Amber is the warm, glowing, cold-weather end of fragrance — and if you have shopped for cologne in the last few years, you have watched it get renamed in real time. This family was called "Oriental" for decades, but the industry, led by the same Michael Edwards whose wheel organizes these families, has largely retired that term as dated and culturally loaded and now labels the category "Amber." The scents themselves did not change; the word did. What sits under that label is a blend of warm resins (labdanum, benzoin), balsams, sweet vanilla, and dry spice — cinnamon, clove, cardamom, and often a thread of tobacco or incense.
The logic of amber is the mirror image of fresh. Where citrus and aquatic notes stay legible in heat, amber's whole job is to bloom in the cold. Resins and vanilla are heavy, slow-evaporating materials that can feel syrupy and suffocating on hot skin but turn rich and comforting once the temperature drops. This is the family for sweaters, evenings, restaurants, and winter nights out — a scent that radiates warmth precisely when the weather does not.
The big modern development inside amber is the gourmand crossover. Gourmand means edible, dessert-like notes — vanilla, caramel, coffee, dried fruit — and pairing them with a warm amber base produces the sweet, boozy, smells-delicious profile that has dominated compliment-magnet fragrance for the last few years. It is also where the Arabian houses shine. Brands like Lattafa, Al Haramain, and Rasasi built their reputations on rich, long-lasting amber and oud compositions, and they deliver spiced-vanilla gourmands with a density and staying power that embarrasses many designer bottles at a fraction of the price.
The honest warning: amber is the easiest family to overdo.
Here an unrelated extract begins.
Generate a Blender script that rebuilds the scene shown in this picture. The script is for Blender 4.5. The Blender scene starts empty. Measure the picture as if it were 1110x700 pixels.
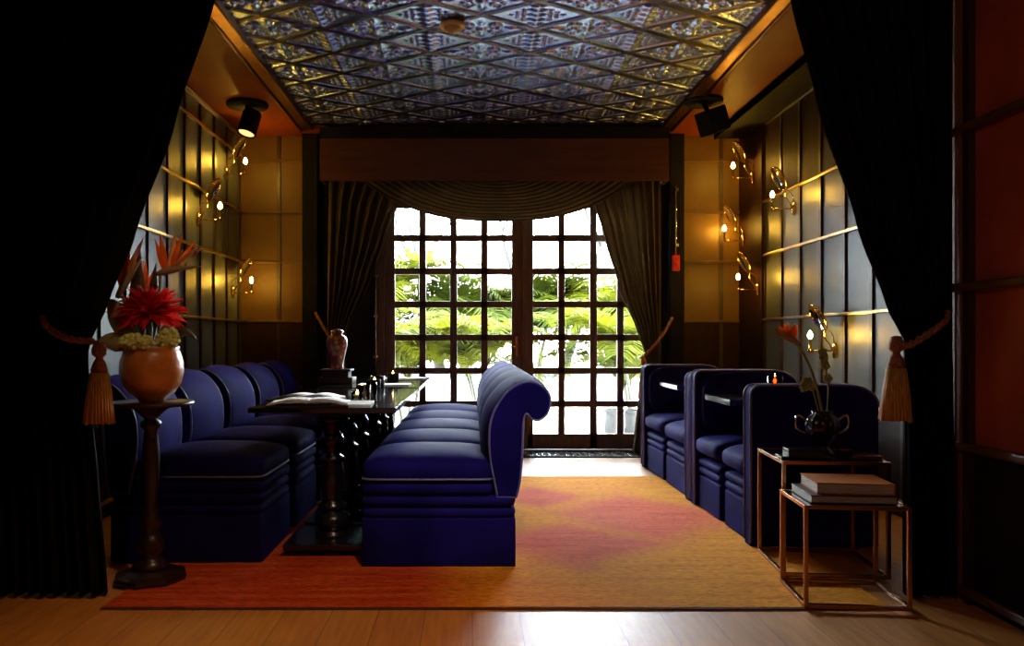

These scents are potent, they project hard, and one spray too many turns "warm and inviting" into "everyone in the elevator knows." Skip amber, or wear it with a very light hand, if your days are spent in hot weather, close quarters, or scent-sensitive offices. Applied with restraint on a cold evening, though, this is the most rewarding family there is — and the one where a modest budget stretches the furthest.
How to choose an amber cologne
Match the amber to the temperature first, because this is the most weather-dependent family there is. A dense, sweet, resinous amber is a genuine cold-weather specialist — it needs cool air to smell its best and will punish you in summer heat. If you want amber warmth you can wear more broadly, look for a lighter, spicier, less sugary composition rather than a full-on gourmand.
Next, decide how sweet you want to go. The spectrum runs from dry and smoky (incense, tobacco, and leather over the amber) to full gourmand (vanilla, dried fruit, caramel, a boozy liqueur note). Sweet ambers are the reliable compliment-getters, especially with a younger crowd; dry, smoky ambers read more serious and formal. Neither is better — they are different rooms, and you should know which one you are dressing for.
On value, this is the family to trust the budget houses. Amber and oud are exactly what the Arabian perfume tradition does best, so a well-chosen bottle from Lattafa or Al Haramain is not a compromise; it is frequently the smarter buy outright, with longevity that outlasts pricier designers. Because these scents are so potent, apply less than you think you need — one or two sprays, then let the warmth build. And if you are not sure the sweet-amber profile is for you, sample before you commit rather than buying a big bottle blind; a discovery set is the low-risk way to find out.